Stored entries:
>>>>

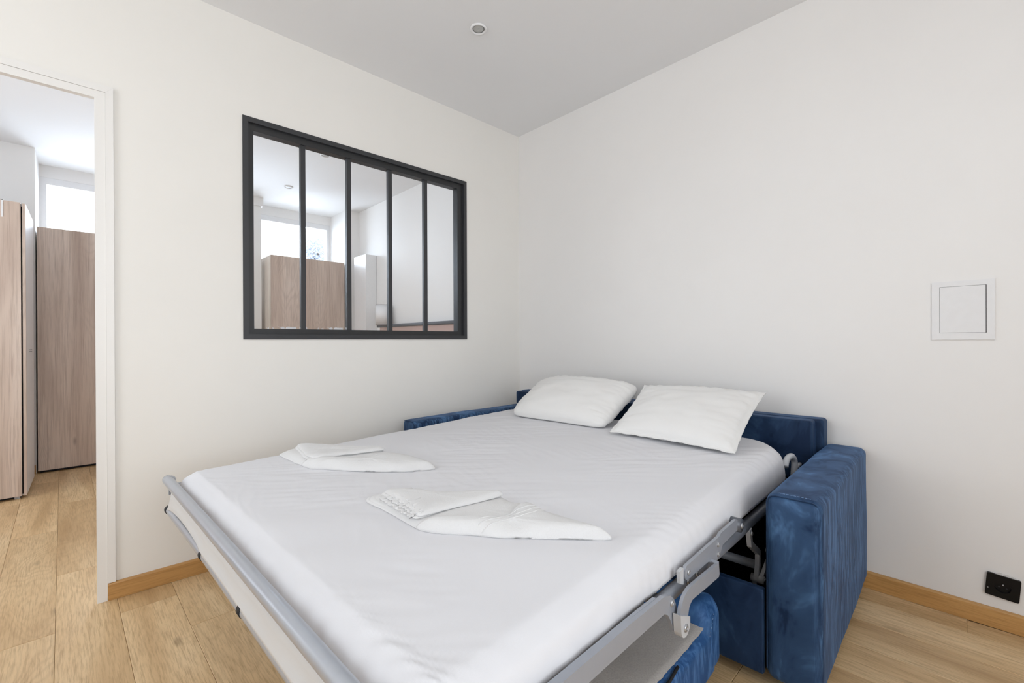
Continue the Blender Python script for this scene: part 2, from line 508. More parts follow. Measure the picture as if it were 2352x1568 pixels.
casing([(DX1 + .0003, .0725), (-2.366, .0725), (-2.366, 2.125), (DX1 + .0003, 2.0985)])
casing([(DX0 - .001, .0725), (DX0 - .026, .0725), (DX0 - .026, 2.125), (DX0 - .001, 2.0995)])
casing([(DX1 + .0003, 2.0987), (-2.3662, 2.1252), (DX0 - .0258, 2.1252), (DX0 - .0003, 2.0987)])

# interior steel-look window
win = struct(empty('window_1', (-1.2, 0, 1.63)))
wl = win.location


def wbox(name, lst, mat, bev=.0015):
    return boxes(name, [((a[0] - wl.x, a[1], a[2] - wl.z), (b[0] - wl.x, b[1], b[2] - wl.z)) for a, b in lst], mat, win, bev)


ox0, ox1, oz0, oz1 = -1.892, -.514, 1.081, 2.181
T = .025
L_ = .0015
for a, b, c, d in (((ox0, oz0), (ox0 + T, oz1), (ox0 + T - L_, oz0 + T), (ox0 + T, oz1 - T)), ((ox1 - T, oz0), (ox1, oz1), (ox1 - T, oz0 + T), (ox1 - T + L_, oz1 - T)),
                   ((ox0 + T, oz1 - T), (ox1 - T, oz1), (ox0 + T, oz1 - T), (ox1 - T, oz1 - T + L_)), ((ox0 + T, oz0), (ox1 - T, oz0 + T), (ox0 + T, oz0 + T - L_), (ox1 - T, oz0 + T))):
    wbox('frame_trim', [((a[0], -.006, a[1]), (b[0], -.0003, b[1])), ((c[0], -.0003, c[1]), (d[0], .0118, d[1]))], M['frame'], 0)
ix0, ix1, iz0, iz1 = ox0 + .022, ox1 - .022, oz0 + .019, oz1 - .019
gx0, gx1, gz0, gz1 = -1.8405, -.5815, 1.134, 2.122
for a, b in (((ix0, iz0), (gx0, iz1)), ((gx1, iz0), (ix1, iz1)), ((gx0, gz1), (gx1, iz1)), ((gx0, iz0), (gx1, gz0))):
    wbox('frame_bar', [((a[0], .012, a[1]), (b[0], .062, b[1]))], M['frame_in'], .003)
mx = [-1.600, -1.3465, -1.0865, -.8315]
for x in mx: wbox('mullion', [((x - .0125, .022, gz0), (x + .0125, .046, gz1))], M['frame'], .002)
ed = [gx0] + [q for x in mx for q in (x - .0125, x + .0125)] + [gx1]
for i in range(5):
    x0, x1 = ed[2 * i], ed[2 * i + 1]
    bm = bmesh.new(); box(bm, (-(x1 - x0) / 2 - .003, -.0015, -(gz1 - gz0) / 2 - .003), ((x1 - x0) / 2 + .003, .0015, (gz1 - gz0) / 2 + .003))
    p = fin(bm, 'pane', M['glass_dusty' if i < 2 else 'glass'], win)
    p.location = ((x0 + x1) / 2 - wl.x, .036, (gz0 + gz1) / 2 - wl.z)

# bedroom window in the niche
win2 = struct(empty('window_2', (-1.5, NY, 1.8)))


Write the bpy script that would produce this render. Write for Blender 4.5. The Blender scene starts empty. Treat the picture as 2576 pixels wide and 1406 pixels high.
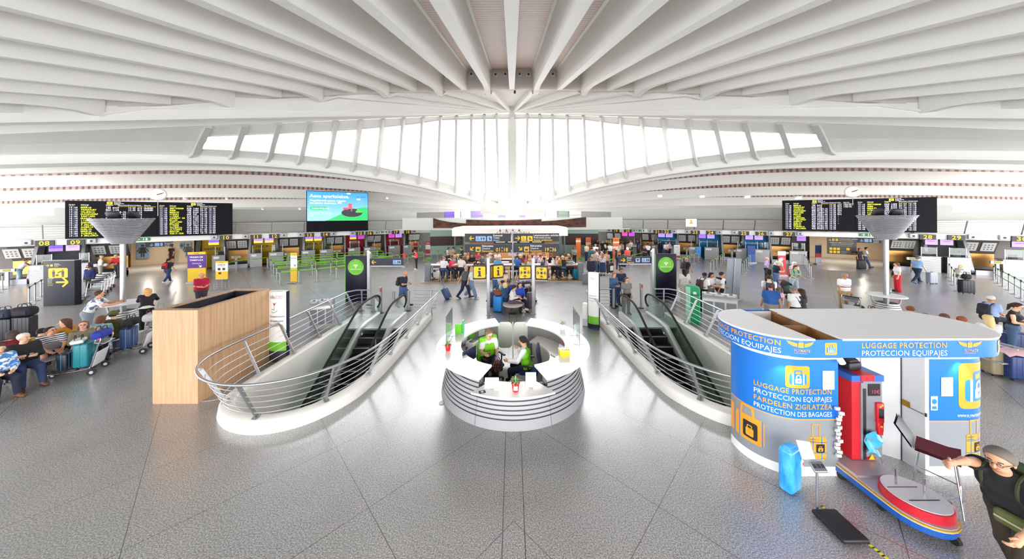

<<<<

◆ Given problem
From the first line of the listing above, repeat every line through the one holding "return boxes(name, [((a[0]". Both ends count, and pictures stay out.

◆ Exercise result
Continue the Blender Python script for this scene: part 2, from line 508. More parts follow. Measure the picture as if it were 2352x1568 pixels.
casing([(DX1 + .0003, .0725), (-2.366, .0725), (-2.366, 2.125), (DX1 + .0003, 2.0985)])
casing([(DX0 - .001, .0725), (DX0 - .026, .0725), (DX0 - .026, 2.125), (DX0 - .001, 2.0995)])
casing([(DX1 + .0003, 2.0987), (-2.3662, 2.1252), (DX0 - .0258, 2.1252), (DX0 - .0003, 2.0987)])

# interior steel-look window
win = struct(empty('window_1', (-1.2, 0, 1.63)))
wl = win.location


def wbox(name, lst, mat, bev=.0015):
    return boxes(name, [((a[0] - wl.x, a[1], a[2] - wl.z), (b[0] - wl.x, b[1], b[2] - wl.z)) for a, b in lst], mat, win, bev)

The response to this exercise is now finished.